ETREK (Turkmenistan), December 3. /TASS/. Kazakhstan, Turkmenistan and Iran have successfully completed their joint project to build a railway line connecting landlocked Central Asia with the Persian Gulf.
The line was officially inaugurated on Wednesday in a ceremony at a train station on the border of Iran and Turkmenistan. The presidents of the three countries, Nursultan Nazarbayev, Kurbanguly Berdymukhamedov and Hassan Rouhani, gathered for an official opening in the Turkmen frontier village of Ak-Yayla, and then travelled in VIP carriages to Iran, where the ceremony continued, the Turkmen government’s press service said.
Agreement on the construction of the Kazakhstan-Turkmenistan-Iran railway was signed in 2007, while construction work began in 2009. The railroad is part of the North-South Corridor, linking the train stations of Uzen in Kazakhstan with Gyzylgaya-Bereket-Etrek in Turkmenistan and Gorgan in the Iranian province of Golestan.

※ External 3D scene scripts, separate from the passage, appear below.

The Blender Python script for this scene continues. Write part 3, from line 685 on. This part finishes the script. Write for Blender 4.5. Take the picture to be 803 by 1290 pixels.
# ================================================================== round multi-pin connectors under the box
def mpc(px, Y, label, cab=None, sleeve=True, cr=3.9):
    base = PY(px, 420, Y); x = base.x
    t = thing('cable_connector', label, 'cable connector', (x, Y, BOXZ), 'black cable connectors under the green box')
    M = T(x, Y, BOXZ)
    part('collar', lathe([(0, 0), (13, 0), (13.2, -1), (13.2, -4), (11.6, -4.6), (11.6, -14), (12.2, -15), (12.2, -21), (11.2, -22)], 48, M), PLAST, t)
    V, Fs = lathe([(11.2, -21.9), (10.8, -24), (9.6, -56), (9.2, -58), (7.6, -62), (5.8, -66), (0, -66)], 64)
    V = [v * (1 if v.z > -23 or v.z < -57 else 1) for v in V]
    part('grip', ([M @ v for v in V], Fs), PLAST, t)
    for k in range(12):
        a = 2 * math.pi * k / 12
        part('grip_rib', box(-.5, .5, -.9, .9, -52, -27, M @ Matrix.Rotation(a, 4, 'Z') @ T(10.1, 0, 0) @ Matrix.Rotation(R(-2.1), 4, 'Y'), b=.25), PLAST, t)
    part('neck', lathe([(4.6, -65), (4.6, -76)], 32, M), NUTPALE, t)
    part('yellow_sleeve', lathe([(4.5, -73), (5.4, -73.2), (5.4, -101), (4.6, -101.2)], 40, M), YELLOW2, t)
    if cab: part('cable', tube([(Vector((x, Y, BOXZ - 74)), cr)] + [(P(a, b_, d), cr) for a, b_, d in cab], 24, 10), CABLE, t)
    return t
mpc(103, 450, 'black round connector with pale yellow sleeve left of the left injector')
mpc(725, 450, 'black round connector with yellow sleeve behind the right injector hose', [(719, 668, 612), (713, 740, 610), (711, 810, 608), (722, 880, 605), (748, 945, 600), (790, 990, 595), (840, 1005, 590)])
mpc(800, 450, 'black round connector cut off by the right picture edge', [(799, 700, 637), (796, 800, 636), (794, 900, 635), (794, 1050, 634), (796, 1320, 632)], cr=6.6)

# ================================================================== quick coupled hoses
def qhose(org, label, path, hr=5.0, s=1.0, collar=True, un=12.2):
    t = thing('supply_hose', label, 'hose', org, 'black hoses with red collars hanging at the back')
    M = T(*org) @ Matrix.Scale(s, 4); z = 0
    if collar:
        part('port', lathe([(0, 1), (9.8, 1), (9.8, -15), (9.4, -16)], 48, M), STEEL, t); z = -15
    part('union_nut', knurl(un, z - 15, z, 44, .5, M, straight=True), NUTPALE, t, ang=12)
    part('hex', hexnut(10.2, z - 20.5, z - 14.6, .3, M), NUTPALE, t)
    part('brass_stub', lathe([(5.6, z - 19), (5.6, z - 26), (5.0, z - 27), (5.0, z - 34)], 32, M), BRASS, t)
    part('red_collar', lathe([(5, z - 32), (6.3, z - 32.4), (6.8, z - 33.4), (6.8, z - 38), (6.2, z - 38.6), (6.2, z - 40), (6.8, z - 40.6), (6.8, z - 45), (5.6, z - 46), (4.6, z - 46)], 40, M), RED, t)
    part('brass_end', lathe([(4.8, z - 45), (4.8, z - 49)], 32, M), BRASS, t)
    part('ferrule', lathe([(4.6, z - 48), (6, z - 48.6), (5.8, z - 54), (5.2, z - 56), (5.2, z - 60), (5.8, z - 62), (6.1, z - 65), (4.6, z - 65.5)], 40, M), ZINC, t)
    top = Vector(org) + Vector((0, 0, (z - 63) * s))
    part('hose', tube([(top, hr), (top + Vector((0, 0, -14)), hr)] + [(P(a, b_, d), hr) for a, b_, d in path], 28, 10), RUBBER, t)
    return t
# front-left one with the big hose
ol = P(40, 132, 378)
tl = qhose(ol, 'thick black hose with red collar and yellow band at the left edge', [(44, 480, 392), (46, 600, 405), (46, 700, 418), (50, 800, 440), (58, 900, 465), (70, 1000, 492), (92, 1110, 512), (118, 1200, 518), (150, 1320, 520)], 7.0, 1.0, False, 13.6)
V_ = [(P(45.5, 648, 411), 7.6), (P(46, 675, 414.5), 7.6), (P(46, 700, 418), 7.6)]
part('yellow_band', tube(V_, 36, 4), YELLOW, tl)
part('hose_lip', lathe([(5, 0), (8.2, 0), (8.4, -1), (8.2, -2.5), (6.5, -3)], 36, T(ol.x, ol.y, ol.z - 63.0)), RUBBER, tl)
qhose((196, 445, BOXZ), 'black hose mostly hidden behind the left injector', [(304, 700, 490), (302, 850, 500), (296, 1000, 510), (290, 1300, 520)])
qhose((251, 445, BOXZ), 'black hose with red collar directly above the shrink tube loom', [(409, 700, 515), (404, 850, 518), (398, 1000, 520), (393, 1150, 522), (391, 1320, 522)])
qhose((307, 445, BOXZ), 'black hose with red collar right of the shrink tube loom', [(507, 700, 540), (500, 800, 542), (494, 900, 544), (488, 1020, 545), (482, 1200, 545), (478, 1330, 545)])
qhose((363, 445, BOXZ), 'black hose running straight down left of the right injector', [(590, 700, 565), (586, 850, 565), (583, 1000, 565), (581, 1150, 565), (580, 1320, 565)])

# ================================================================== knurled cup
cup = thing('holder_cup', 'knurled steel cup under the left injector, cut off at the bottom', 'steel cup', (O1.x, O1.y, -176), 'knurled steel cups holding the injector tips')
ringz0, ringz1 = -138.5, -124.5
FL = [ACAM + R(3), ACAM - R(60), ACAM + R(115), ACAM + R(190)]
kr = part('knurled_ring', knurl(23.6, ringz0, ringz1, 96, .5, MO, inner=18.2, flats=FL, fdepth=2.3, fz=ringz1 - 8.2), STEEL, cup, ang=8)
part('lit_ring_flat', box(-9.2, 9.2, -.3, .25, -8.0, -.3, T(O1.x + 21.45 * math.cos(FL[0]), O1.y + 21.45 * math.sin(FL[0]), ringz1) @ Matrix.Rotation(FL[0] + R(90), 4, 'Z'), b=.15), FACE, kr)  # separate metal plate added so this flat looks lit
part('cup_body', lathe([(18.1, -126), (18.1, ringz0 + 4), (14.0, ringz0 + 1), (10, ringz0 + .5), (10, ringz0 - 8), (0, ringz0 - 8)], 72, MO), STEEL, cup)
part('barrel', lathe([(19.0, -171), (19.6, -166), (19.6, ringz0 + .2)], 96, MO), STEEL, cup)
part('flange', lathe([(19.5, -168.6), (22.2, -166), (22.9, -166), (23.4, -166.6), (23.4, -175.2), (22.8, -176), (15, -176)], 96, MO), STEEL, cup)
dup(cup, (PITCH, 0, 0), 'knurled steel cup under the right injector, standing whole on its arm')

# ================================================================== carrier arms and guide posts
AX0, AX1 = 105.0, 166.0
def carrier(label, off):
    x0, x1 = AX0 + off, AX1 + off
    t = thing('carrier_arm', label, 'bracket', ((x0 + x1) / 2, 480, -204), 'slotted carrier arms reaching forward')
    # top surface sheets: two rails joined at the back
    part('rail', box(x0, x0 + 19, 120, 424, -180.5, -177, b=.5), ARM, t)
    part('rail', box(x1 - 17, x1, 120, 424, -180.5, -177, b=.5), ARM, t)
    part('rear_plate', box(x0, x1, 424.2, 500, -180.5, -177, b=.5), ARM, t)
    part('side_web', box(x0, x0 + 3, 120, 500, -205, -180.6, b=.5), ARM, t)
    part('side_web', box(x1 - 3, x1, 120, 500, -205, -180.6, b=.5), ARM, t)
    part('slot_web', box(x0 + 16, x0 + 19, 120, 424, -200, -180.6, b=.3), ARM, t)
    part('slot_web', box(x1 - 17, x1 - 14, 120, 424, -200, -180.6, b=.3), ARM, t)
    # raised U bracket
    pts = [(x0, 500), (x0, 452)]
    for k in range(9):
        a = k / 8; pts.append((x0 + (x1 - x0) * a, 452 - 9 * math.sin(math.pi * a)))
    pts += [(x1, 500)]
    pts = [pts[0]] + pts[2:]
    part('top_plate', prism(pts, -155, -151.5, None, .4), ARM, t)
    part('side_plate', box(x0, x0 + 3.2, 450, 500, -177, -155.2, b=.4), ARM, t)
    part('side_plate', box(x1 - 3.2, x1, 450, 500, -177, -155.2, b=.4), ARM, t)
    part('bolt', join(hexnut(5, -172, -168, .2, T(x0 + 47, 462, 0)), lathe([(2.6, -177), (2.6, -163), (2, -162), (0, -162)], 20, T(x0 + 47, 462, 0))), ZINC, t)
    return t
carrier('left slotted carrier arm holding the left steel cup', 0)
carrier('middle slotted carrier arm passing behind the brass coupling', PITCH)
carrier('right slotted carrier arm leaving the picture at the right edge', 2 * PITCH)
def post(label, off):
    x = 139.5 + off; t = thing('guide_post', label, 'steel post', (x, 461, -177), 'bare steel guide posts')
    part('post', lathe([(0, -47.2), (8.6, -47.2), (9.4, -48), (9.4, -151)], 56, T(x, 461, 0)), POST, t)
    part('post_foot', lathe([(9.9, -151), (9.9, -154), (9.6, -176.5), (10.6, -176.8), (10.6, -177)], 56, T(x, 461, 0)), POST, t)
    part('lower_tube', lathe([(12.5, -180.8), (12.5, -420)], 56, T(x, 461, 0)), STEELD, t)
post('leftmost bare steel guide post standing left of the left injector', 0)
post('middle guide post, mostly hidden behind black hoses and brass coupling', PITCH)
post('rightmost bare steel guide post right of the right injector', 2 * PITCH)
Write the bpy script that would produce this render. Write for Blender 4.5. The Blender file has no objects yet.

From there, it is connected to Iran’s national rail network, making its way to Gulf ports.
Kazakhstan completed the construction of its 120-kilometer section in 2012. The longest — almost 700-kilometer — section of the railway, running through Turkmenistan territory, was finished in 2014.
The 928-kilometer (577-mile) route is expected to substantially facilitate commercial transportation from Central Asia to the Persian Gulf.